Eyal Maoz & Asaf Sirkis - Elementary Dialogues

Franpi Barriaux, CitizenJazz

Le dialogue est-il une constituante élémentaire du chaos ? C’est la question première, on pourrait même dire primale, qui émane de ce duo formé du guitariste Eyal Maoz, habitué des projets de Tzadik et notamment d’Edom ou du Crazy Slavic Band, et du batteur Asaf Sirkis, compagnon de route de Gilad Atzmon et fondateur d’Inner Noise ; tous deux sculptent de manière abrupte une tension grinçante, tellurique, qui oscille à tout moment entre jazz introverti et rock aride, entre frugalité du propos et acidités électriques pour une musique volontairement décharnée mais trapue. Une électricité invasive, dérangeante parfois dans ses invectives bruitistes, qui recherche néanmoins une sorte de mélodie rudimentaire via des riffs avortés et des rythmiques spontanées, tantôt parcimonie sèche, tantôt fureur instinctive. Ainsi le bien nommé « Duo » amorce une forme primitive de klezmer balbutié, vite emporté par un flot électrique. Idem pour « Reggae », où la rythmique réduite aux acquêts est démantibulée pour paraître rudimentaire, tandis que le jeu de guitare tout en distorsions raffinées malaxe le matériau brut pour tenter d’en extraire un semblant de fragment précieux, au milieu d’un déluge de rythmes sourds et de stridences résolues. Un diamant que les hésitations et les revirements inhérents à la création improvisée laisse parfois passer inaperçu, la faute sans doute à la tentation d’aller parfois trop loin, en préférant l’élémentaire au fondamental...

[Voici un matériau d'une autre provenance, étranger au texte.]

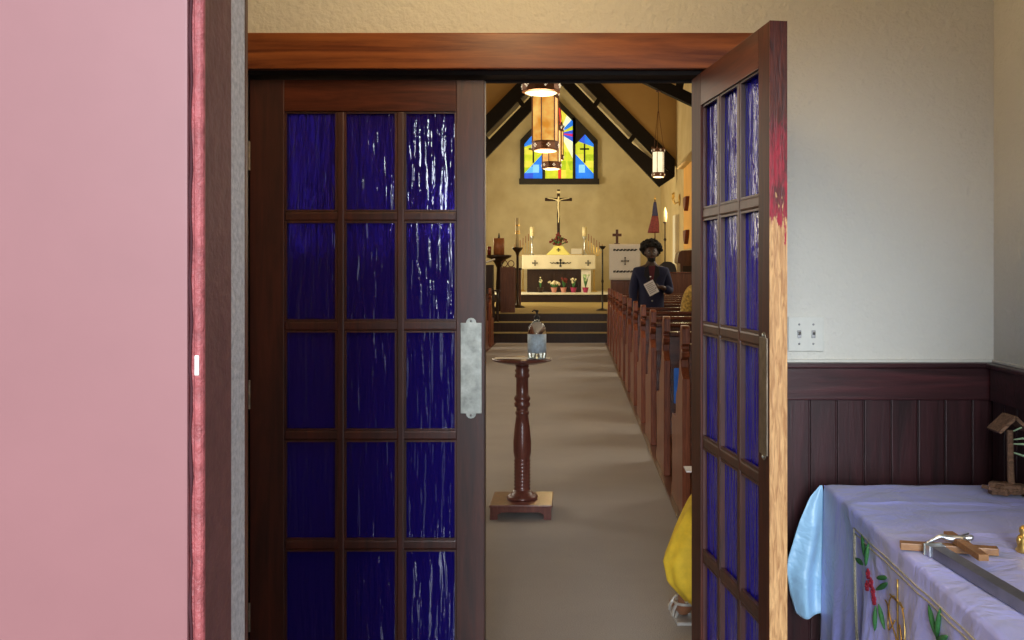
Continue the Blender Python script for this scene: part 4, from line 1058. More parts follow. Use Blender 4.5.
mb = MB(); mb.lathe([(0.04, 0), (0.045, 0.18), (0.03, 0.185)], (xv, Y, zt+0.004), 14); tag(mb.build('votive_candle', M['votive'], None, True), 'small dark red votive glass left of the brown candle', 'candle')
# lectern on the left with sloping pale top
Y = 20.9; x0, x1 = P(482, 0, Y).x, P(494, 0, Y).x; zt = P(0, 262, Y).z
root = thing('reading_desk', 'dark reading desk with pale sloping top at the far left', 'lectern', ((x0+x1)/2, Y, CZ))
mb = MB(); mb.box(x0+0.02, x1-0.02, Y-0.02, Y+0.25, CZ+0.001, zt-0.06, None, 0.006); mb.build('desk_body', M['altarw'], root)
mb = MB(); mb.prism([(x0, zt-0.05), (x1, zt+0.05), (x1, zt+0.075), (x0, zt-0.025)], Y-0.04, Y+0.3); mb.build('sloping_top', M['amboc'], root)
mb = MB()
for k in range(4):
    xx = P(485.5+k*4.0, 0, 20.3).x
    mb = MB(); mb.lathe([(0.03, 0), (0.018, 0.05), (0.03, 0.2), (0.018, 0.35), (0.028, 0.5), (0.02, 0.62)], (xx, 20.33, 0.402), 8)
    if k == 0: bal = thing('altar_rail', 'turned baluster rail on the steps at the far left', 'rail', (xx, 20.33, 0.4))
    mb.build('baluster', M['altarw'], bal, True)
mb = MB(); mb.box(P(483, 0, 20.3).x, P(500, 0, 20.3).x, 20.28, 20.38, 1.023, 1.06, None, 0.008); mb.build('handrail', M['altarw'], bal)
# paschal candle
Y = 23.6; x = P(517.5, 0, Y).x; zt = P(0, 247.5, Y).z
root = thing('paschal_candle', 'tall slim white candle with gold bands on a dark floor stand', 'candle', (x, Y, CZ))
mb = MB(); mb.lathe([(0.18, 0), (0.16, 0.03), (0.04, 0.08), (0.03, 0.4), (0.045, 0.5), (0.03, 0.6), (0.03, zt-CZ-0.2), (0.05, zt-CZ-0.12), (0.12, zt-CZ-0.04), (0.13, zt-CZ)], (x, Y, CZ+0.001), 16); mb.build('candle_stand', M['altarw'], root, True)
z2 = P(0, 218, Y).z
mb = MB(); mb.lathe([(0.05, 0), (0.045, z2-zt-0.02), (0.01, z2-zt)], (x, Y, zt+0.004), 14); c_ = mb.build('candle', M['wax'], root, True)
mb = MB()
for f_ in (0.45, 0.52, 0.72): mb.lathe([(0.048, 0), (0.054, 0.006), (0.054, 0.03), (0.048, 0.036)], (x, Y, zt+f_*(z2-zt)), 14)
mb.build('gold_band', M['goldm'], c_)
# pole stand between altar and ambo
Y = 21.9; x = P(602.5, 0, Y).x; zt = P(0, 246, Y).z
root = thing('torch_stand', 'slender dark iron stand with dish top left of the white draped ambo', 'stand', (x, Y, CZ))
mb = MB(); mb.lathe([(0.15, 0), (0.13, 0.02), (0.02, 0.05), (0.018, 0.6), (0.03, 0.65), (0.018, 0.7), (0.018, zt-CZ-0.08)], (x, Y, CZ+0.001), 12); mb.build('pole', M['iron'], root, True)
mb = MB(); mb.lathe([(0.018, -0.08), (0.05, -0.05), (0.075, -0.01), (0.075, 0), (0.06, 0)], (x, Y, zt), 14); mb.build('dish', M['iron'], root, True)
# ambo
Y = 21.3; x0, x1 = P(609, 0, Y).x, P(640.5, 0, Y).x; zt = P(0, 244, Y).z; zb2 = P(0, 280, Y).z; cx = (x0+x1)/2
root = thing('ambo', 'dark wooden ambo under a white cloth facing the pews', 'lectern', (cx, Y, CZ))
mb = MB(); mb.box(x0+0.04, x1-0.04, Y, Y+0.35, CZ+0.001, zt-0.02, None, 0.01); mb.box(x0+0.0, x1-0.0, Y-0.01, Y+0.38, CZ+0.001, CZ+0.1, None, 0.01)
for k in range(2): mb.box(x0+0.09+k*0.27, x0+0.31+k*0.27, Y-0.012, Y, CZ+0.16, zb2-0.05, None, 0.006)
mb.build('ambo_body', M['brownw'], root)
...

Elementary Dialogues est un disque très volontaire, un exutoire pour ces deux Israéliens qui, amis depuis l’enfance, forgent cette musique directe, âpre et rocailleuse grâce à une connaissance parfaite de l’univers de l’autre, et avec une direction commune que l’on pourrait qualifier de « Power Duo » où même la basse serait superfétatoire. Dans cette volonté de coller au plus prêt d’une musique émaciée, la polyrythmie complexe et puissante de Sirkis et les déluges de pédales d’effet de Maoz se suffisent. Un Maoz qui oscille entre envolées hendrixiennes(« OK ») et des passes cristallines et fragiles (« Esta ») pour un disque radical et assumé.